The EDF campus has just been set up on the Saclay plateau in Palaiseau, in the same neighborhood as the prestigious École Polytechnique.
The prize winning ECDM proposition is marked out from others by the way its program is distributed vertically rather than by its plan horizontally. The program interweaves in superimposed layers to develop in a compact volume that absorbs the density of the programming without extending over the surrounding landscape. The space is graded from the bottom to the top to go from the public to the intimate in a parallelepipedal volume dug out of a central patio.
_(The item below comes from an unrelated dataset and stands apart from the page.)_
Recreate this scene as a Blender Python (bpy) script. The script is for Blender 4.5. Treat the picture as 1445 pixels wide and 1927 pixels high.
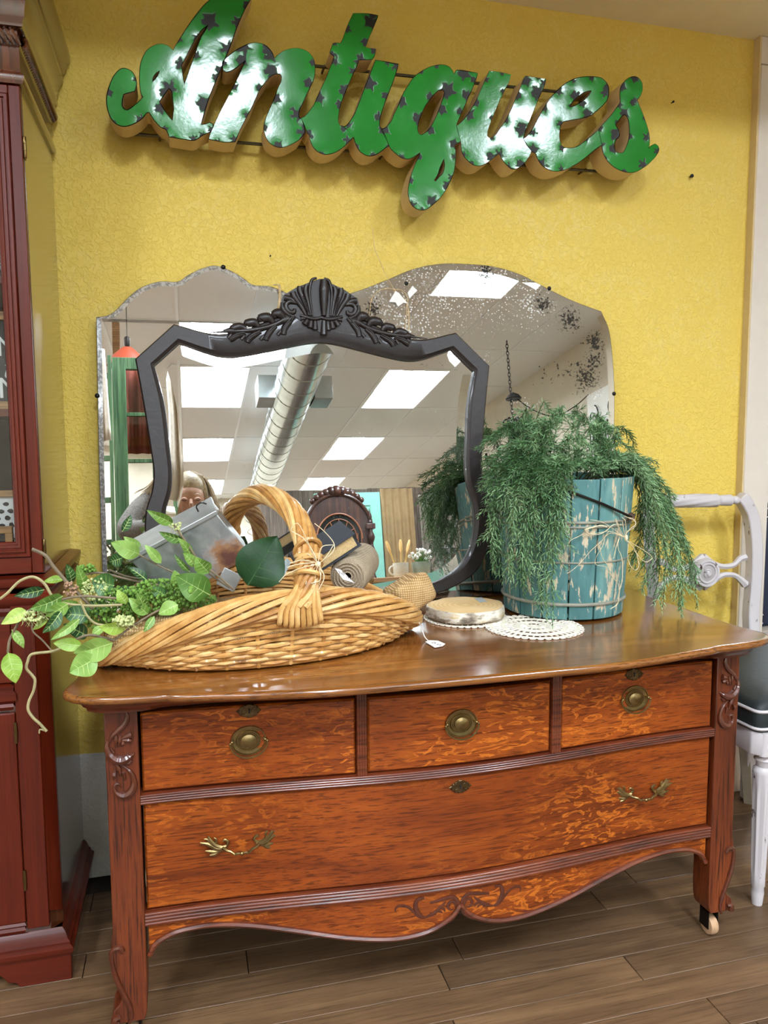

Only the exhibition hall which stands at the entrance of the forecourt and the training hall at the rear are separate from this.
The facades of the building reveal the program which is divided into three layers distinguished by their covering (concrete + stainless steel, glass, concrete) but also by the rhythm of their piercing which forms a motif of identity, the real thread of the project. The formation stages of the elongated windows are extremely fine frame and are combined with brown Ductal® concrete. The same high performance fiber of reinforced concrete surrounds the some 270 rooms that span the top two levels. Following a rigorous thread of 1.35 meters, the facades incline according to the typology of the program. In this way another of the strong ideas in the project, its pattern, is revealed.
Between these two layers of concrete, a pleated glass panel marks a transition from public to private to the intermediate level which houses the restaurant and relaxation areas.
At the foot of the building, two other materials, stainless steel and glass, are grafted to these three strata to envelop the technical hall at the back, the showroom at the front and the entrance to the building. These two excrescences invite visitors to enter the public spaces of the central volume, while reflecting their environment in a kaleidoscope of shapes, landscapes and bodies, whose kinetic iridescence is a nod and wink to the neighbor EDF’s research and development center whose circular walls are glazed.